● **DATA PROVIDED**
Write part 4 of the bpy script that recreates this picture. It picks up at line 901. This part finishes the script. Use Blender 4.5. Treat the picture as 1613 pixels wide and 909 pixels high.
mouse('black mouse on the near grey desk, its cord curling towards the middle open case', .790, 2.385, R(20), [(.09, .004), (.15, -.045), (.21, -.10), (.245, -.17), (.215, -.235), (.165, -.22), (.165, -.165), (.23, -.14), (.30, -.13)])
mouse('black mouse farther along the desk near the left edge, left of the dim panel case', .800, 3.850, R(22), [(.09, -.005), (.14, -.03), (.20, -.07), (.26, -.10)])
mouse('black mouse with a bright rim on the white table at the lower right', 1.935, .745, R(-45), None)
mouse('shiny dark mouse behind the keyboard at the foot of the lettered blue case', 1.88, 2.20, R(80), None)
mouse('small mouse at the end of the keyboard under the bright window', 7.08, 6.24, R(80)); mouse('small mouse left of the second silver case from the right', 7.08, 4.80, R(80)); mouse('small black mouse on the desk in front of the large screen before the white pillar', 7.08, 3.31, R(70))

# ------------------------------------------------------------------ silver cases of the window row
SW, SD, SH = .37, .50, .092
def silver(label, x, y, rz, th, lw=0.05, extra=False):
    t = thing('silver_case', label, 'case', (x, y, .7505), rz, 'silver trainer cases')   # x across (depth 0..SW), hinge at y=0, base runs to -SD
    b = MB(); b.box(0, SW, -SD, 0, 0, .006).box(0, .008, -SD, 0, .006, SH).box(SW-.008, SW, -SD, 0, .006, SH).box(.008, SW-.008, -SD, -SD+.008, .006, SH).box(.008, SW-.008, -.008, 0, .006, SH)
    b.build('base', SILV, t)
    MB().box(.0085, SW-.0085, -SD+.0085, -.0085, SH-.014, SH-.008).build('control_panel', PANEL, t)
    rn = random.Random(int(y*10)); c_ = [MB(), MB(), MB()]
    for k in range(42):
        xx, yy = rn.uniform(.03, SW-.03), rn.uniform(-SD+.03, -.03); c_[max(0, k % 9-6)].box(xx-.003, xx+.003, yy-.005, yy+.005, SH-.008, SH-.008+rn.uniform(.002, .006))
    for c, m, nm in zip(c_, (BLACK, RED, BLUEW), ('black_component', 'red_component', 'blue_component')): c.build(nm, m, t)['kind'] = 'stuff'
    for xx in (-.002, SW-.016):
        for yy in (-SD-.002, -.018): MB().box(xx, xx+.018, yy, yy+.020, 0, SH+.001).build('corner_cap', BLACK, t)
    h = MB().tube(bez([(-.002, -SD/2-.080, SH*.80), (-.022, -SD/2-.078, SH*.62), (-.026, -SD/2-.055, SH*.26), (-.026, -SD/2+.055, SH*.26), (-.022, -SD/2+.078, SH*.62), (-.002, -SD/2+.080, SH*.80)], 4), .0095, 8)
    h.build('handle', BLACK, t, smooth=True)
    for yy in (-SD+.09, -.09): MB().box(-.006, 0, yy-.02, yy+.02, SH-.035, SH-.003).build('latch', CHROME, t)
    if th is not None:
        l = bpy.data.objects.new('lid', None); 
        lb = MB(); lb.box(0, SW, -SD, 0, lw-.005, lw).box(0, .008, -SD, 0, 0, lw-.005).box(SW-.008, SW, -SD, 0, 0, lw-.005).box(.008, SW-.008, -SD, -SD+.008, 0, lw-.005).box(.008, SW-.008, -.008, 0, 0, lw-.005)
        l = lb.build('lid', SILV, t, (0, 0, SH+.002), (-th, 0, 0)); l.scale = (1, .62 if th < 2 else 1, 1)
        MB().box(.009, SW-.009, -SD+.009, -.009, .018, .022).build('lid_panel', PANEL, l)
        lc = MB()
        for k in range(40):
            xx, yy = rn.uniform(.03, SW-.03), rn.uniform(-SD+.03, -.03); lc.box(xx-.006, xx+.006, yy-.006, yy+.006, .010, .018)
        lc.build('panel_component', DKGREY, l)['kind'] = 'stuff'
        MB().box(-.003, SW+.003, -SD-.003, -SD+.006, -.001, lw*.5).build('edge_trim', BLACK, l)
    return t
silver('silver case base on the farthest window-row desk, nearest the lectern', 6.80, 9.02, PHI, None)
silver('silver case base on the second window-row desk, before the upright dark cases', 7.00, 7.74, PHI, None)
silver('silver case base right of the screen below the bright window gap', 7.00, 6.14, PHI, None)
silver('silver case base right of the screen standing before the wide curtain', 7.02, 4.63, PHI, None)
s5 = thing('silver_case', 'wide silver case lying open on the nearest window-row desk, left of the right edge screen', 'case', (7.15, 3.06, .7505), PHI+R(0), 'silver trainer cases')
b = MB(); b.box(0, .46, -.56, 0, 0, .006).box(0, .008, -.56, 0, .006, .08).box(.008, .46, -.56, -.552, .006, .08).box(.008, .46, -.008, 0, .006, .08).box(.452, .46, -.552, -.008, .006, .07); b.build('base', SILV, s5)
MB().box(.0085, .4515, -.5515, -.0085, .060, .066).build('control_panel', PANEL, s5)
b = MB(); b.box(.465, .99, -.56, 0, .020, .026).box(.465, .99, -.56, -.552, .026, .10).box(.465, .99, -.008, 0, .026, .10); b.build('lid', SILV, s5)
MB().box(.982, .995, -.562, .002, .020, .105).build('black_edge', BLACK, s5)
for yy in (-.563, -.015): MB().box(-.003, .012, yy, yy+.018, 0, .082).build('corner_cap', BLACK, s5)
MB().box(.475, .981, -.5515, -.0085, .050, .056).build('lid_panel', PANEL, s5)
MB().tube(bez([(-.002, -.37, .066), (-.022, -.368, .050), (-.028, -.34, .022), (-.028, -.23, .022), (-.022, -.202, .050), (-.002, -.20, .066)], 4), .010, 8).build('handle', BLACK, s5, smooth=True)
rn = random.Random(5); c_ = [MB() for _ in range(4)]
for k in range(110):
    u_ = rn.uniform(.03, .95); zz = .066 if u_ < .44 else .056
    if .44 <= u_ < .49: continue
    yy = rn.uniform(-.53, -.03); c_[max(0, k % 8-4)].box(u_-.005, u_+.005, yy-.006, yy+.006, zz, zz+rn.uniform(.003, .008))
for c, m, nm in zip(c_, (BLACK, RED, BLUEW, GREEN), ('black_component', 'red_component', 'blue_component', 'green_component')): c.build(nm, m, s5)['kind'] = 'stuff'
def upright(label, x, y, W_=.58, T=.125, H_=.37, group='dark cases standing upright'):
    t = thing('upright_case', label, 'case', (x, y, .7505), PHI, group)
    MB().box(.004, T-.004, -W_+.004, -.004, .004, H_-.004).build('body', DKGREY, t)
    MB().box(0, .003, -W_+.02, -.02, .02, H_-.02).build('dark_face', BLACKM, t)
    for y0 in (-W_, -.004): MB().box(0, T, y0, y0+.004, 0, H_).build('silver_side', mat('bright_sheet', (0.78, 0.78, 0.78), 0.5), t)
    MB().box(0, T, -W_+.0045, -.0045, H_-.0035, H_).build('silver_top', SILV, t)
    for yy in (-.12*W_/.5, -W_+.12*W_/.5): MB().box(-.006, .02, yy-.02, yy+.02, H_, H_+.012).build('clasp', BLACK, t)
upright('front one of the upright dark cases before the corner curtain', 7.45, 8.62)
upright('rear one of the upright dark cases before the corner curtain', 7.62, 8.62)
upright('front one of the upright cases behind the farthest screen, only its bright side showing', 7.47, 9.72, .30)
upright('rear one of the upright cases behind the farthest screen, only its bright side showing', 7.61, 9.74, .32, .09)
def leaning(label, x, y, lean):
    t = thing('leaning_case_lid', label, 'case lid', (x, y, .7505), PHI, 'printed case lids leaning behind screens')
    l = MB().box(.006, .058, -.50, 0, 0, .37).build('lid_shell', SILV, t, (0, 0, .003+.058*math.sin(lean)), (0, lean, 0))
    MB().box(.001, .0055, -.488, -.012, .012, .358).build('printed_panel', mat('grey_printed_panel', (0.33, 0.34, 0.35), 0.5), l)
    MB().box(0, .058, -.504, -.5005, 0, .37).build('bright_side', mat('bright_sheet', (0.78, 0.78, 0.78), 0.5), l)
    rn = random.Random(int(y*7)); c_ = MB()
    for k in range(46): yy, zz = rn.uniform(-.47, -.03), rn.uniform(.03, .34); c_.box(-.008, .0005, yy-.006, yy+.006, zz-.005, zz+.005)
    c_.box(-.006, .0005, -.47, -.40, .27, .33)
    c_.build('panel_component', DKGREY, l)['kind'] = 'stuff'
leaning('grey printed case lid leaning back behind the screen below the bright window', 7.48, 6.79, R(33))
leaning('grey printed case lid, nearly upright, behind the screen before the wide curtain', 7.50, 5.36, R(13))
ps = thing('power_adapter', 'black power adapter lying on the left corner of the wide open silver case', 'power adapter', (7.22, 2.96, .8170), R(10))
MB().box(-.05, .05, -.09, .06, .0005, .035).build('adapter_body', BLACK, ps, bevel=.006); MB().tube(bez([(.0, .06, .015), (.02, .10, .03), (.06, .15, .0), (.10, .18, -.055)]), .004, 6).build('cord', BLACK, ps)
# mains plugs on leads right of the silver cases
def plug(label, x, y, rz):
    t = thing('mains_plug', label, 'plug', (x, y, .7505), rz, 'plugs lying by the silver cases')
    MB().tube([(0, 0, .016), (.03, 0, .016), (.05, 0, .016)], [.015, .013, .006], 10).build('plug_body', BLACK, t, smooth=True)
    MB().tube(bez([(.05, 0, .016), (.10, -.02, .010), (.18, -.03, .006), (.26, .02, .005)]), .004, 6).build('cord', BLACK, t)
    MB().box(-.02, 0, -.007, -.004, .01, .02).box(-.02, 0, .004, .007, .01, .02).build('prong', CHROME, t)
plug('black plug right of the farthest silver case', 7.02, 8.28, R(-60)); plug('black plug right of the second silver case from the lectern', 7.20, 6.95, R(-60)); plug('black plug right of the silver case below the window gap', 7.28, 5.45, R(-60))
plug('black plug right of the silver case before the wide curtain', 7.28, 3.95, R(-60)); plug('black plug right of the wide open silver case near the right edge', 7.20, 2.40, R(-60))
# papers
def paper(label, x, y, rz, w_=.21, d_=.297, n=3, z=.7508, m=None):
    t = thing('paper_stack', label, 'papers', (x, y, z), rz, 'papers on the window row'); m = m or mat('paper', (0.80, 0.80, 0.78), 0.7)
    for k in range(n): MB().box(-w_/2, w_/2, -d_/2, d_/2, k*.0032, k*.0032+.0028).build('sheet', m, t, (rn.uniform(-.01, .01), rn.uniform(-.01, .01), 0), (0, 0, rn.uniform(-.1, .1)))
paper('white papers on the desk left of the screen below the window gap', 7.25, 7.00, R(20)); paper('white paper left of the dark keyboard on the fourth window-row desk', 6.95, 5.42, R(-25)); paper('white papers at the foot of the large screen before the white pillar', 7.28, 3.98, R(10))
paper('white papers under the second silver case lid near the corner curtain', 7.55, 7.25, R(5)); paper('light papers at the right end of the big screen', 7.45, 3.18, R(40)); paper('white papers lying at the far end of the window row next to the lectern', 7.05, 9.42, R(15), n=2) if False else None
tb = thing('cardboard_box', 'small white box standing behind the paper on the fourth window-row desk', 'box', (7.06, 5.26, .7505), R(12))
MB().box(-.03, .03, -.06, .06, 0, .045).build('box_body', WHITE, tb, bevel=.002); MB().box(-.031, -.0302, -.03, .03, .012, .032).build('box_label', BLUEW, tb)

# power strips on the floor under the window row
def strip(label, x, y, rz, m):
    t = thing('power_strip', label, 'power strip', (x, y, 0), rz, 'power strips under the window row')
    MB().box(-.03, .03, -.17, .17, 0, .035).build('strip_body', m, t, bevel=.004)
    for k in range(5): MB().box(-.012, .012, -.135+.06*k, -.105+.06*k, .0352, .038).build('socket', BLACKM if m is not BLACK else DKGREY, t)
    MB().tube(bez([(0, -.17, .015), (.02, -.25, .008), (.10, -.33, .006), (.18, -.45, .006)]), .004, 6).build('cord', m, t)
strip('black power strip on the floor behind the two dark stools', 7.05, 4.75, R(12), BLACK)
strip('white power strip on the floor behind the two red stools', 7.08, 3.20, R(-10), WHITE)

● **WHAT TO PRODUCE**
Lines from the beginning of the data above through the line containing "mouse('small mouse at" are to be returned exactly, and no others.

● **CORRECT OUTPUT**
Write part 4 of the bpy script that recreates this picture. It picks up at line 901. This part finishes the script. Use Blender 4.5. Treat the picture as 1613 pixels wide and 909 pixels high.
mouse('black mouse on the near grey desk, its cord curling towards the middle open case', .790, 2.385, R(20), [(.09, .004), (.15, -.045), (.21, -.10), (.245, -.17), (.215, -.235), (.165, -.22), (.165, -.165), (.23, -.14), (.30, -.13)])
mouse('black mouse farther along the desk near the left edge, left of the dim panel case', .800, 3.850, R(22), [(.09, -.005), (.14, -.03), (.20, -.07), (.26, -.10)])
mouse('black mouse with a bright rim on the white table at the lower right', 1.935, .745, R(-45), None)
mouse('shiny dark mouse behind the keyboard at the foot of the lettered blue case', 1.88, 2.20, R(80), None)
mouse('small mouse at the end of the keyboard under the bright window', 7.08, 6.24, R(80)); mouse('small mouse left of the second silver case from the right', 7.08, 4.80, R(80)); mouse('small black mouse on the desk in front of the large screen before the white pillar', 7.08, 3.31, R(70))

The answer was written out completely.